Les tactiques utilisées en France se concentrent principalement sur trois domaines : les fausses livraisons de colis, les arnaques bancaires et l'usurpation du fameux Compte Personnel de Formation (CPF). L'intelligence artificielle aggrave le problème. Les escrocs utilisent désormais les technologies de clonage vocal pour faire croire à leurs victimes qu'un proche est en danger et nécessite une aide financière immédiate.
« Comme moi, 97% des Français se déclarent agacés par ces appels intempestifs », déclare Pascal Lecamp, député MoDem de la Vienne et rapporteur de la proposition de loi. Le parlementaire précise : « Il y en a six par semaine selon le sondage, mais moi, j'en suis plutôt à six par jour ».
Malgré la mise en place du dispositif Bloctel en 2016, censé permettre aux consommateurs de s'opposer au démarchage, les appels continuent d'affluer. Les entreprises trouvent des moyens de contourner la législation actuelle. « Le contrat de l'État avec Bloctel ne marche pas », affirme sans détour le député Lecamp.
À l'échelle mondiale, le problème dépasse largement nos frontières. Le Chili (57%), l'Indonésie (56,5%), l'Argentine et Hong Kong (56% chacun) affichent des taux encore plus élevés que la France. Aux États-Unis, 22,3% des appels inconnus sont des spams.

La législation a été renforcée pour mettre fin aux appels non consentis
La proposition de loi « pour un démarchage téléphonique consenti et une protection renforcée des consommateurs contre les abus » entend bien renverser les rôles. Le texte, adopté à l'unanimité à l'Assemblée nationale après son passage au Sénat, inverse la logique actuelle. Désormais, les démarcheurs devront obtenir le consentement préalable des personnes avant de les appeler.
Le code de la consommation sera modifié dès l'entrée en vigueur de la loi.

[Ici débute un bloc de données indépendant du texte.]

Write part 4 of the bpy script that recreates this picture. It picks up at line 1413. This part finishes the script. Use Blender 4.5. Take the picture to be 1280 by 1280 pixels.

L'article L. 223-1 précisera qu'"il est interdit, directement ou par l'intermédiaire d'un tiers agissant pour son compte, de démarcher téléphoniquement un consommateur qui n'a pas exprimé préalablement son consentement pour faire l'objet de prospections commerciales par ce moyen."
Quelques exceptions subsistent, notamment lorsque la sollicitation intervient dans le cadre d'un contrat en cours et en lien avec l'objet de ce contrat. Le démarchage reste également autorisé pour la fourniture de journaux, périodiques ou magazines.
Les sanctions prévues pour les contrevenants sont considérablement renforcées. Les entreprises qui ne respectent pas la législation s'exposeront à cinq ans d'emprisonnement et 500 000 euros d'amende pour une personne physique. Pour une société, l'amende pourra atteindre 20% du chiffre d'affaires moyen annuel.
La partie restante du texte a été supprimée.